- [Written request]:
Identify each line containing the word "scene" and copy it.

- [Dataset excerpt]:
====
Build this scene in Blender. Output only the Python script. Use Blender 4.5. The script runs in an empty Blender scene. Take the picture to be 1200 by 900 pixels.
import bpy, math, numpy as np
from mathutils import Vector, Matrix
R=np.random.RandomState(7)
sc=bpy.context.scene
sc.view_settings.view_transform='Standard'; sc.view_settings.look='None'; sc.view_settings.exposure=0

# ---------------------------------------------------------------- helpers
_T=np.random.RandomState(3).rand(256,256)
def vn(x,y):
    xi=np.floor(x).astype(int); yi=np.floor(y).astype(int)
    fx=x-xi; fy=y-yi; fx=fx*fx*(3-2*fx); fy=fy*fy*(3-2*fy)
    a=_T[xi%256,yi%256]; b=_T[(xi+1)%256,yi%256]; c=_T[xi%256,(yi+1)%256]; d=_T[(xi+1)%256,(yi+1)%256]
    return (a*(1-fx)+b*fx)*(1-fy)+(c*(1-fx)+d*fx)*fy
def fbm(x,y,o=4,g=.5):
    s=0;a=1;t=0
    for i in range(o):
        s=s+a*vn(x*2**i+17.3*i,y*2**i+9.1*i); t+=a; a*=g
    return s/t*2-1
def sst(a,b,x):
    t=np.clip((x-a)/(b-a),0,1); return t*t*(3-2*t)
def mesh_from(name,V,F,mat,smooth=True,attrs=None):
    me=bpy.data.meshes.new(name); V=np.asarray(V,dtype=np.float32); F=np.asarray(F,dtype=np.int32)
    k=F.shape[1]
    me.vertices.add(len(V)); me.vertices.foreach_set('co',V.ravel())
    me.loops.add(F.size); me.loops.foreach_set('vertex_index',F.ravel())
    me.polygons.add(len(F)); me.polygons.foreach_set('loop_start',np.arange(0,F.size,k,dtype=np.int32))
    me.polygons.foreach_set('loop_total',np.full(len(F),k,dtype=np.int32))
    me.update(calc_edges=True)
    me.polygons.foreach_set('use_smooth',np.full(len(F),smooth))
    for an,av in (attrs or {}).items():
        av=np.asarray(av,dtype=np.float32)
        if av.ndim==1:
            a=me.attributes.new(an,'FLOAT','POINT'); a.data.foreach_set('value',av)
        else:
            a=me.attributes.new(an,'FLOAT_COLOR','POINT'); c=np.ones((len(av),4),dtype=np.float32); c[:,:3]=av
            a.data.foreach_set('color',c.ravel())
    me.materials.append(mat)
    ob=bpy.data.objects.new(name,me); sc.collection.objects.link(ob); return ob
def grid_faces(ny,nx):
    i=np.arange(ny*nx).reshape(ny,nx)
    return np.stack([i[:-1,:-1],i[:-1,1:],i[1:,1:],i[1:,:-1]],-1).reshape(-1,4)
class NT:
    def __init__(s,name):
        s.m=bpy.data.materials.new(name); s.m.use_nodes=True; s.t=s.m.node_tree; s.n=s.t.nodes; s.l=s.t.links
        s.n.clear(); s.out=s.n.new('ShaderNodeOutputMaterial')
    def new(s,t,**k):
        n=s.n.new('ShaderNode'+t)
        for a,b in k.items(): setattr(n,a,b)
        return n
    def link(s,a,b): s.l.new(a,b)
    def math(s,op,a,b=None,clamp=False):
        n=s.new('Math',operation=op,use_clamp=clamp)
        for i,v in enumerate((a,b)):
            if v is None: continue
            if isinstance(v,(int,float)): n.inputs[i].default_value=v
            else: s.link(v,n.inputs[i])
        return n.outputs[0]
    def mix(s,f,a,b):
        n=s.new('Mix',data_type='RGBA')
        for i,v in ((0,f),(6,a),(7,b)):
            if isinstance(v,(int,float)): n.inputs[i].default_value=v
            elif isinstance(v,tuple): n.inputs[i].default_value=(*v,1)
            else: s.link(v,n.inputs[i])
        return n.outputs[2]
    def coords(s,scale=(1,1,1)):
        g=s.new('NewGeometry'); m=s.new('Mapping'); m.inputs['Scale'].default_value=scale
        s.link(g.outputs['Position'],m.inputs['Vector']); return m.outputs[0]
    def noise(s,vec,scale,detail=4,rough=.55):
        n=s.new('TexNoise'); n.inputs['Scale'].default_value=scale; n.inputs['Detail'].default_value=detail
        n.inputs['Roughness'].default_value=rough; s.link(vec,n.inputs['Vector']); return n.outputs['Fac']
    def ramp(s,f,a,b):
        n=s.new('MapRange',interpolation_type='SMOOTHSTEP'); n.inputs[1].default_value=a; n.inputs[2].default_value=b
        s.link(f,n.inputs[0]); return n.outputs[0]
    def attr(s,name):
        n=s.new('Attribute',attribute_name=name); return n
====
- [In response]:
Build this scene in Blender. Output only the Python script. Use Blender 4.5. The script runs in an empty Blender scene. Take the picture to be 1200 by 900 pixels.
sc=bpy.context.scene